The malaise that currently sours public opinion in Europe, Japan and North America is a manifestation of a crisis, not economic or political, but moral. The Gilded Age that accompanied the rise of new nation-states in the late nineteenth century ushered in a similar era of civic discontent. Today, exhausted by the end of the Cold War, people are disillusioned with great projects, skeptical of reform and distrustful of politicians. Populists fuel old resentments and xenophobia as they promise national renewal. This crisis of the democracies could lead to either an era of reform or disintegration. America can help prevent the latter.
Charles S. Maier is Krupp Foundation Professor of European Studies at Harvard University.
MORAL CRISES IN HISTORICAL PERSPECTIVE
How should one make sense of the malaise that currently sours public opinion in the countries of Europe, in Japan and North America? It reveals itself most saliently in tremendous electoral volatility as political parties are deserted for new formations and leaders. Consider the disintegration of Japan’s Liberal Democrats; the obliteration of Canada’s Progressive Conservatives; the populist appeal of Ross Perot; the attrition of the mainstream German parties for Greens on the left and xenophobes on the right; the willingness of voters in Poland and former East Bloc countries to vote for recycled communists; the Zhirinovsky phenomenon in Russia. Most recently Italian voters turned sharply toward the unconventional electoral formations of the Italian "Freedom Alliance": the refurbished neo-fascists, the plebiscitary fan clubs of television magnate Silvio Berlusconi, and the pugnacious regionalists of the Northern Leagues.

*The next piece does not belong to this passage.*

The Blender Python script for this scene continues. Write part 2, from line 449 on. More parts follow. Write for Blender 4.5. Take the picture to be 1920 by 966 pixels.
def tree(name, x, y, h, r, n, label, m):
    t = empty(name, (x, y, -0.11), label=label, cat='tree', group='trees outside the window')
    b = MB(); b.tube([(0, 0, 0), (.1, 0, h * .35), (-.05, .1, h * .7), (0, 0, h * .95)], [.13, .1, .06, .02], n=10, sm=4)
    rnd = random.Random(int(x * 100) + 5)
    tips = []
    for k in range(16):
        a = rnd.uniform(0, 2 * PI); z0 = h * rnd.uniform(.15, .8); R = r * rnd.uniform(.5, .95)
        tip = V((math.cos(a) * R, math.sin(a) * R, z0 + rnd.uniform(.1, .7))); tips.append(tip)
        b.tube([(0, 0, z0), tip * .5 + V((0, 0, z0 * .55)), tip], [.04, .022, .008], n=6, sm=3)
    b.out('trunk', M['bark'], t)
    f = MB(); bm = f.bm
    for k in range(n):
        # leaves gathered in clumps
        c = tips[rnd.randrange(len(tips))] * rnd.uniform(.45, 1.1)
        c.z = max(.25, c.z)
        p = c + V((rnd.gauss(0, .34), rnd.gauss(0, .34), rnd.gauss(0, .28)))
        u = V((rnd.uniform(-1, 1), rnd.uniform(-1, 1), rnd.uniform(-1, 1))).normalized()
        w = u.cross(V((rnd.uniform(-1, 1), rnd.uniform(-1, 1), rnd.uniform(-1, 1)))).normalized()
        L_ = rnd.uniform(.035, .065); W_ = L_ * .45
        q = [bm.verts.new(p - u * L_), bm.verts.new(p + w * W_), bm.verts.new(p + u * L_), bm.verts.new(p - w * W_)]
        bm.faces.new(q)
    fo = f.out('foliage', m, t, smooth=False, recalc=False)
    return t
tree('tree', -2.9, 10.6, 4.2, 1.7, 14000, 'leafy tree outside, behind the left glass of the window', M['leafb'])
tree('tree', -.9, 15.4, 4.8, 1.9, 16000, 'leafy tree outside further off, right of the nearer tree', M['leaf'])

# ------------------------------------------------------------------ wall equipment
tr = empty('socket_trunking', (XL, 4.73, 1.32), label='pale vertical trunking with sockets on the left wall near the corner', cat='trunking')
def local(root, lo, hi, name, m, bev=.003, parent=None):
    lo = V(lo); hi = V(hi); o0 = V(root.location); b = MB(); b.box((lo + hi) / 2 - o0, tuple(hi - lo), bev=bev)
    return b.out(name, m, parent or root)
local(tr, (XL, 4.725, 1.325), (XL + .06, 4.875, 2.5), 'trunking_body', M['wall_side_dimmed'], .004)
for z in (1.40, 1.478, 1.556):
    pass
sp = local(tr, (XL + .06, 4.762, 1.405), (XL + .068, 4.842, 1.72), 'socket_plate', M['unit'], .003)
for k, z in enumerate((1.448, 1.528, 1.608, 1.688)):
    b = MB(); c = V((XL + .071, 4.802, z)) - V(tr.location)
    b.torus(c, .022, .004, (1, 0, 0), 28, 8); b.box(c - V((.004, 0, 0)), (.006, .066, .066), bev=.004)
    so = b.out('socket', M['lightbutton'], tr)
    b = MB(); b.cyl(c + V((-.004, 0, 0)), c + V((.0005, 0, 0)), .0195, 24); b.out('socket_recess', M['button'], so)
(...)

Elections provide only the most spectacular index of public impatience. Political leaders have found it difficult to follow through on laboriously negotiated national pledges such as Meech Lake, Maastricht or the North American Free Trade Agreement. Great breakthroughs become mired in complexity: How many outside Brussels still retain the 1992 vision of the European Community as a transforming venture? And social cohesion apparently frays at a level even more basic than politics. Citizens become uneasy at the noticeable presence of the foreign-born, worry about the burdens on welfare and the pool of jobs, and view imported mores, languages and religious manifestations as a threat to national identity. Casual resort to deadly force seems to have become more acceptable, whether among American gangs or German skinheads. Commentators point out, and everyday life seems to confirm, a general erosion of civility, which has taken on "an ideological edge."1 Only a few years after Eastern Europeans sought to recover the autonomy of civil society, the quality of civil society, Western and Eastern, seems significantly degraded. No wonder that the common exhilaration that attended the collapse of communism has largely dissipated. How difficult it is today to recover the spirit of the crowds in Leipzig or Wenceslaus Square.